October 8, 1886 – The new Warwick school at the rear of T. Frank Evans’ residence will open Monday (October 12) with Isaac K. Huber as teacher. This school was built with a large heater in the cellar instead of a stove in the school room.

October 22, 1886 – The new school house bell of Warwick does not have a pretty sound.

Playground and Warwick No. 2. Photo courtesy of private collection

November 5, 1886 – The new Warwick school has 68 pupils. The teacher is I.K. Huber.

From the above information you can draw the conclusion that the Warwick school house was built and occupied before the deed transferring the property was written on March 28, 1887. Henry Reist Landis and his wife Maria sold the property to the Warwick Township School District for $510. The property was described as lying between the south side of Market Street and the north side of Middle Alley and containing 13,680 square feet. The deed was recorded February 20, 1891 in Deed Book M, Volume 13, page 500.

On May 31, 1889 it was reported in the paper that a petition is being circulated for signers asking the Warwick township school board to erect another school house in the village of Warwick, as there are about seventy scholars in attendance for the one school, which is entirely too large a number for one teacher. By June 21st the Warwick School Board decided to erect another school building at Warwick alongside the one erected a few years ago and July 19, 1889 the contract was awarded. Sealed proposals for the building of two school houses – one at Warwick and one at Brunnerville – were opened by the Warwick township school Board on Saturday. The bids were as follows: Seaber & Grube, $2,463; J. Sturgis & Son, $2,433; Samuel Habecker & Son, $2,226. The contract was awarded to Habecker, who transferred the contract to his security.

This second Warwick school would be known as Warwick No. 2, and was built back to back with Warwick No. 1 with a play ground separating them.

June 16, 1910 – The School Board (Warwick) has decided to establish two township high schools, one at Rothsville and the other in the village of Warwick. In Warwick another story will be added to the scho  ol house (Warwick No. 1) and at Rothsville (Central Rothsville) a two story structure will be built.

March 14, 1935 – Annexing of Warwick In 1915 Made New School Necessary – When Lititz incorporated as a borough April 24, 1888, that portion of the town lying north of the Reading Railroad tracks was considered a part of Warwick Township, and was therefore not included in the Lititz Borough school district.

For many years the two sections of the town operated as separate units. When Warwick, that portion of the town north of the Railroad, began to grow and become an integral part of Lititz, it was annexed to the Lititz School District.

On August 19, 1915, a settlement was arranged between the Lititz and Warwick School boards for the acquisition of the two Warwick school buildings on Market Street.

On May 31, 1918 Public Warwick3Sale was held by the Lititz Borough School District for a lot of ground containing 13,680 square feet on which was erected two 2-story frame buildings, one was 30 feet by 42 feet and the other was 30 feet y 49½ feet. It was described as being on Market Street in the 2nd Ward and would be sold in whole or in part.

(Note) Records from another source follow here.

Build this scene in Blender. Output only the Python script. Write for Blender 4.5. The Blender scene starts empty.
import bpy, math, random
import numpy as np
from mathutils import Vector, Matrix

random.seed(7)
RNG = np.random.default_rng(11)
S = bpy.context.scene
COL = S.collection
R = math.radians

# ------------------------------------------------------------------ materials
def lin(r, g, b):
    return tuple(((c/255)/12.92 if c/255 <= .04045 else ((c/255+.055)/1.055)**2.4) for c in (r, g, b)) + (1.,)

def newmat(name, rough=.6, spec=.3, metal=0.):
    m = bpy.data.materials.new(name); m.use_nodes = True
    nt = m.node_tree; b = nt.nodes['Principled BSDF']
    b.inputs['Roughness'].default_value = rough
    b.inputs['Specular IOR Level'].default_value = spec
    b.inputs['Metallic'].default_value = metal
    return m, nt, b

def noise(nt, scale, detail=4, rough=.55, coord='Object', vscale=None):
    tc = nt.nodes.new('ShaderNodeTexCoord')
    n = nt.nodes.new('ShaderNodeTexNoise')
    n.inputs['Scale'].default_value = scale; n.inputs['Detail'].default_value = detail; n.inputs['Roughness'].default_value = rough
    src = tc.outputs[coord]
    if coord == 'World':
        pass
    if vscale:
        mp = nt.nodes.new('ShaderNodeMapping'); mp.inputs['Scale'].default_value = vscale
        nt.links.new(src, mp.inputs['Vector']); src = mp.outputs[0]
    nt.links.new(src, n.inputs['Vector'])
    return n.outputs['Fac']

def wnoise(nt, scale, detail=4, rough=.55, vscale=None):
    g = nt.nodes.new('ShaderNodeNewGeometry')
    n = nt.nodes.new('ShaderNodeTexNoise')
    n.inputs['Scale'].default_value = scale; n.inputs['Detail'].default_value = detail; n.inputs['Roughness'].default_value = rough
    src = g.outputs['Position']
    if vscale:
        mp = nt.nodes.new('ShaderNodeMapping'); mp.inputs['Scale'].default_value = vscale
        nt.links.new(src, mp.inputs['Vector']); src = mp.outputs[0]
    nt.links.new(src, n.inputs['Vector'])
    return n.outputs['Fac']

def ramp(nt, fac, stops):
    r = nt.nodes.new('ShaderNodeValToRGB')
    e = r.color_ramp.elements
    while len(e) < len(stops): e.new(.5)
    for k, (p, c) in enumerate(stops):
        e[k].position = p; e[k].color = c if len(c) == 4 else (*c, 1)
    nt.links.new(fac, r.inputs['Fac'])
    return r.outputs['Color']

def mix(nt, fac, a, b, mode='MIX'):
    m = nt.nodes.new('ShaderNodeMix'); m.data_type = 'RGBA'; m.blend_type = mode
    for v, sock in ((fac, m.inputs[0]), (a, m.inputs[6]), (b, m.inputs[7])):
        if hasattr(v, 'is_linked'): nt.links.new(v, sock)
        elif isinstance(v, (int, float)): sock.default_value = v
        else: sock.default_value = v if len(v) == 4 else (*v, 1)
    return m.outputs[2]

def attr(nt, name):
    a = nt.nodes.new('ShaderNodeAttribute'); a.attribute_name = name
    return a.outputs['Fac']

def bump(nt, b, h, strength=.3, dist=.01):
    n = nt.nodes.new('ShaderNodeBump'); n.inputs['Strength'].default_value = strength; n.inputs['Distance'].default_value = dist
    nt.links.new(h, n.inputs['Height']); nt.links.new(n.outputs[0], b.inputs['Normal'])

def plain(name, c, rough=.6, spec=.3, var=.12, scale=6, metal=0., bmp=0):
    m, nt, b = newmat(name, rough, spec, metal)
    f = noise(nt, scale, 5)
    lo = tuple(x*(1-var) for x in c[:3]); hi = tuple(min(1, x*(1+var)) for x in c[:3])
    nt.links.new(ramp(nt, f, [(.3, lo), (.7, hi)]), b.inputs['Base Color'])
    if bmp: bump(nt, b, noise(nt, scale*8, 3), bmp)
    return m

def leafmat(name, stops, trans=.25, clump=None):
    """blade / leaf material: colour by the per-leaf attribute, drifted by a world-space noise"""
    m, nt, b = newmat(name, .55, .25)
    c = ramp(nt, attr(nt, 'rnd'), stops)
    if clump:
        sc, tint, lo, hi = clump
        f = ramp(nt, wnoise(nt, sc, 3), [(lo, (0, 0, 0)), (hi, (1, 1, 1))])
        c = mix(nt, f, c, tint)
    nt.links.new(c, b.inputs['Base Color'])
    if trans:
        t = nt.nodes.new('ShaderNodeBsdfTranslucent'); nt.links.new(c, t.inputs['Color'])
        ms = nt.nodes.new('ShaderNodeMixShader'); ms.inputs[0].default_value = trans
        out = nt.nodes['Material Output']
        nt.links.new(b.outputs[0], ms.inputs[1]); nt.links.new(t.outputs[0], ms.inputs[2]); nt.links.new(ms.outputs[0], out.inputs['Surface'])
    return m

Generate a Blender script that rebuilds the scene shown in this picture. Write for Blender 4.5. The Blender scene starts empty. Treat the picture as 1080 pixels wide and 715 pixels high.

Again the deeds were written and recorded after the fact. On December 2, 1918 a deed (Book T, Volume 36, page 24) dated December 2, 1918, transferred the school properties from the Warwick Township School Board to the Lititz Borough School board for $1.00. It was described as all that certain lot of ground on which are erected two (2) two-story frame school houses situate in the Borough of Lititz (formerly in the Town of Warwick, containing 13,680 square feet, fronting on Market Street for 60 feet and extending southwardly to Middle Alley. It was recorded April 7, 1944.

Deed T36-25 dated December 2, 1919 the Lititz Borough School Board transferred the property to D.M. Helman for $1,950. It was described as two two-story frame school houses on 13,680 square feet of ground. Deed T36-27 transferred the property from Helman to A. Mary Yerger wife of Levi H. Yerger for $1.00. It still contained 13,680 square feet of land. The property was described as being 12 East Market Street and 14 East Market Street but no longer extended all the way to Middle Alley.